On generation, the most interesting thing I have seen in the last few years is Allam cycle plants* connecting to a grid; in theory they seem a brilliant idea, and I wish I could find news on progress of the plant that is meant to be being built on Teesside.
*The article has a pretty good description of the technology though a little buried in some not terribly helpful journalese.
Flyover – thank you. I’m not an engineer, I am a mathematician that is involved in planning, dispatching, and buying power for the grid. Buying as in buying from other generators or planning on building generating stations. Your point about battery storage is a good one. Meeting the capacity level and sustaining that over as little as 1 to 2 hours is insanely expensive.
Fraser Orr – Other commenters have talked about pumped storage, which is the gravity storage you were wondering about.

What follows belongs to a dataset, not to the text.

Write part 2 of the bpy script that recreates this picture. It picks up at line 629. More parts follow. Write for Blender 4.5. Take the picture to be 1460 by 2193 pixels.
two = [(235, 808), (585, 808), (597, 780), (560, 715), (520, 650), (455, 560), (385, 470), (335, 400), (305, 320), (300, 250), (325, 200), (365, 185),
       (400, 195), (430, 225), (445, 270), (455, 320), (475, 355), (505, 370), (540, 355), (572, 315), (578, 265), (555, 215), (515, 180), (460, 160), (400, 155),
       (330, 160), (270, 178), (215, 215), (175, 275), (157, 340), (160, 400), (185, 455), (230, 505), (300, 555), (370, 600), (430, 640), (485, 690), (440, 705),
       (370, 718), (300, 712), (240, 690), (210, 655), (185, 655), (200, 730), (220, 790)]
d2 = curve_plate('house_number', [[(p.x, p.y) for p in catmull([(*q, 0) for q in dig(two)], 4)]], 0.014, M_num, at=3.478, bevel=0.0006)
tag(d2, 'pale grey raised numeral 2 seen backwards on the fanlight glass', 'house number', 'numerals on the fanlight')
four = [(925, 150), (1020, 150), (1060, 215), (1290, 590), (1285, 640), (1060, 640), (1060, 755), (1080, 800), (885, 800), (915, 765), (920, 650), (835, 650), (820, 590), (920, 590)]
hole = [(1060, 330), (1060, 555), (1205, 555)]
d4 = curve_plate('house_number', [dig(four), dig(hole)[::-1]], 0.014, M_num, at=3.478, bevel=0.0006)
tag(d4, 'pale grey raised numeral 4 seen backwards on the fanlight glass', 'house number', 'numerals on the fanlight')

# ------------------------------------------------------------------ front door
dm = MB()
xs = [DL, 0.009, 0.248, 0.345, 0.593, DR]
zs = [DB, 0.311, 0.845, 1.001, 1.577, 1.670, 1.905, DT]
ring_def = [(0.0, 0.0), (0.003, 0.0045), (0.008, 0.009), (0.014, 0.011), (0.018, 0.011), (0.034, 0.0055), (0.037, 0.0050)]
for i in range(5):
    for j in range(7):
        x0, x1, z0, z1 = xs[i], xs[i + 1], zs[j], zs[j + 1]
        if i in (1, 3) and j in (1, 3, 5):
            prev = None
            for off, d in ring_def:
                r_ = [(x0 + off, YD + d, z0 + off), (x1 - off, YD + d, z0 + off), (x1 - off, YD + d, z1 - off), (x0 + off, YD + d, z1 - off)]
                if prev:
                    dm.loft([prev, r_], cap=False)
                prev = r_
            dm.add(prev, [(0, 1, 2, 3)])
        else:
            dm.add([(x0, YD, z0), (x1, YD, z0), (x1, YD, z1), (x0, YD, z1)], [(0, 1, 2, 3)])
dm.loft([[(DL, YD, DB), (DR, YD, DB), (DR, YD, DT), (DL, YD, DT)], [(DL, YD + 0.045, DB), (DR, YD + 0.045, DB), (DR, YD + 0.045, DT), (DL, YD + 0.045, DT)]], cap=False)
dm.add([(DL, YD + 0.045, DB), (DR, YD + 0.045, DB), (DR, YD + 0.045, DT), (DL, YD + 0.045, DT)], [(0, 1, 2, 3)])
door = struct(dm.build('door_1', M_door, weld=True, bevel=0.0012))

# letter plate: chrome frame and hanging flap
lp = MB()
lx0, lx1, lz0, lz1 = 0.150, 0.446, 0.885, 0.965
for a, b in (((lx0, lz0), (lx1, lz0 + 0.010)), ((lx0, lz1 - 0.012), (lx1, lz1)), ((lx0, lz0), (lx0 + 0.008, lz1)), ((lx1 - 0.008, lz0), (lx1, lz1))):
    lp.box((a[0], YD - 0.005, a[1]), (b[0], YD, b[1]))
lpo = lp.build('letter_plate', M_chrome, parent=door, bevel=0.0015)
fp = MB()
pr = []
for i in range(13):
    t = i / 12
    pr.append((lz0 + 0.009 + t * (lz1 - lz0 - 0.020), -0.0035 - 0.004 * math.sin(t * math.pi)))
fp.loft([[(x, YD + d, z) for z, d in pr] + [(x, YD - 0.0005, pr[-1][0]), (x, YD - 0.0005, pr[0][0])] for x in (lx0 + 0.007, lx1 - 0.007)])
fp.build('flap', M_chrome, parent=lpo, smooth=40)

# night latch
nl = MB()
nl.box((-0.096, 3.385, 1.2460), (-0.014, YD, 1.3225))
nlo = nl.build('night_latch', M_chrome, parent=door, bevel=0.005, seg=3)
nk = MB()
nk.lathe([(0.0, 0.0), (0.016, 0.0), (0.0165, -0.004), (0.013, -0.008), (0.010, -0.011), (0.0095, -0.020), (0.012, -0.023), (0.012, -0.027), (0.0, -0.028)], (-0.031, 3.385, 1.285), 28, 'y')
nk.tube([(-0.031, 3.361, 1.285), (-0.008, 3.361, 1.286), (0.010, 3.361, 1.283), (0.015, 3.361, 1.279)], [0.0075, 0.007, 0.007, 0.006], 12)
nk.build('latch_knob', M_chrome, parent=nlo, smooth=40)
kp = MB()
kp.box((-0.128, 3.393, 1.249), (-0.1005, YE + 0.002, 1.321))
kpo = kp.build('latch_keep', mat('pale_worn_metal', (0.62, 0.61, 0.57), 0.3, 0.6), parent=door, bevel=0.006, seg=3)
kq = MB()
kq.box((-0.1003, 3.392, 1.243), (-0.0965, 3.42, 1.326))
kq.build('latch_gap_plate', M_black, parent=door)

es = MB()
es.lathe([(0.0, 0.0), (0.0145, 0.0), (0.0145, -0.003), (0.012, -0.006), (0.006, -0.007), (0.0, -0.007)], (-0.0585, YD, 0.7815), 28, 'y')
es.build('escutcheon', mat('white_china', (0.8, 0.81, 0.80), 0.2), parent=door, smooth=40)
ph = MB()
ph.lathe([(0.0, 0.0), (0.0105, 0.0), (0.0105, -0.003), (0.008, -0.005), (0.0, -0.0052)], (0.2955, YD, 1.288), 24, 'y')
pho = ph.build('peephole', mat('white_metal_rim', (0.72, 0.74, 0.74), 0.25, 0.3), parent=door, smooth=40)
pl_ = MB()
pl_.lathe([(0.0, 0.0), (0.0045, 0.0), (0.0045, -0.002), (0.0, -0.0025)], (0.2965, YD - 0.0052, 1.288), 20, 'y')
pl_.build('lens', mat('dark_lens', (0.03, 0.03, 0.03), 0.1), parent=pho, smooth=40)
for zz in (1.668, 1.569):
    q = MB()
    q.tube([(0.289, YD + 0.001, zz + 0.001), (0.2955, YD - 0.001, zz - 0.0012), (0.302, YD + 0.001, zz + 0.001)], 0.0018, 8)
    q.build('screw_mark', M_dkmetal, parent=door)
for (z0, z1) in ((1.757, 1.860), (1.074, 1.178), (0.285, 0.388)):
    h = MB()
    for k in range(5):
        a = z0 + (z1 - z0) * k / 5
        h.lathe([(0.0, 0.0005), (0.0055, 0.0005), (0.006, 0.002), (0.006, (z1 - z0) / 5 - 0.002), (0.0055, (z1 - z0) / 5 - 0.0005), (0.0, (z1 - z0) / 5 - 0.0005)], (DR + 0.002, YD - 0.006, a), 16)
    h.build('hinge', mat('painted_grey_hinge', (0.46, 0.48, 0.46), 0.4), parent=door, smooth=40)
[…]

It works, but it is inefficient, and is subject to environmental regulations. It is also limited geographically – it can’t be built just anywhere.

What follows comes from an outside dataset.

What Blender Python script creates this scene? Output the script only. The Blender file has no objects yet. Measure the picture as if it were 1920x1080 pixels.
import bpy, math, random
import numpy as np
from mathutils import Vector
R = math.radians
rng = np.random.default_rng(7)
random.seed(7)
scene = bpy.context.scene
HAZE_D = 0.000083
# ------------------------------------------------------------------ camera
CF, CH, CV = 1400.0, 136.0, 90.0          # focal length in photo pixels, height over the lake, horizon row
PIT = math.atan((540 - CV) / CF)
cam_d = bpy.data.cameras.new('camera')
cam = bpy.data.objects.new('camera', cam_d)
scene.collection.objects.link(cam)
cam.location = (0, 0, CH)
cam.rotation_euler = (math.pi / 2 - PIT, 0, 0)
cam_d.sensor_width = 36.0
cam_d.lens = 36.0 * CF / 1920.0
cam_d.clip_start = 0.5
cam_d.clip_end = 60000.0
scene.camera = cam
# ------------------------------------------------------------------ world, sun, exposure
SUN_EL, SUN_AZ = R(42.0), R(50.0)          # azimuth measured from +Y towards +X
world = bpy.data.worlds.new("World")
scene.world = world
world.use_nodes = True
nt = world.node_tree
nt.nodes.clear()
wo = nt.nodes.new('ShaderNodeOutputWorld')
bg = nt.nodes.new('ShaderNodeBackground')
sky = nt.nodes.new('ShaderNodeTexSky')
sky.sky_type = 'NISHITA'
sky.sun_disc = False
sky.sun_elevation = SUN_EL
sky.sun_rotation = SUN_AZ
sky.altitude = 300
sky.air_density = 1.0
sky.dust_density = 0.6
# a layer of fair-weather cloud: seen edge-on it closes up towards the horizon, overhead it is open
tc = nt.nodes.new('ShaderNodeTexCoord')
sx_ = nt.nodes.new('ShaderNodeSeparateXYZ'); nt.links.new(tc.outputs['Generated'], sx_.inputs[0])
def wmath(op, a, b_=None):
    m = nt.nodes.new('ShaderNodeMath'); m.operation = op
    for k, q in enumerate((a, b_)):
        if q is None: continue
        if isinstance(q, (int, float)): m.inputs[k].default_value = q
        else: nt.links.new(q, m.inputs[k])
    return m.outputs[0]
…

Johnathan Pearce – Sabotage – there are people who try to steal copper from transmission and distribution lines, and from transformers. Then there are people who will try to actually destroy the grid, shooting at transformers, trying to wreck utility poles, or blow up transformer yards. Lead time on replacing transformers is 1 to 2 years. Making your grid less robust just makes any damage that much worse. I would like to know the extent of the damage to the Spanish grid, but I think it will not be released to the news until months or years from now.
Even if the satellite image is fake…it might be useful! Consider it an illustration. And yes, “Net Zero Blackout” is great marketing!
Have there been any deaths attributed to this power outage? If so, let’s call them “Net Zero Blackout Deaths”. Disruption to the food supply (was power out long enough for grocery store refrigeration to fail (exceeded its backup power)? The post-mortem would be very informative but as others have said, whatever is known won’t be released for a long time. And a lot won’t be known because the powers that be don’t want to know.
Given the Kettering Town Council election result, all but one of the elected Councillors now a Green Party member, and the sole Conservative Party councilor rather sympathetic to their concerns, it would appear that the public look at the picture that Perry shows us and think…..
“Yes – that is what we want here! Long live Death!”
However, that would be to make the FALSE assumption that people vote on the basis of policy – and some (some) people have told me (quite openly – they are proud of the fact) that they oppose thought and vote on the basis of feelings.
There is nothing I can say or do to counter that.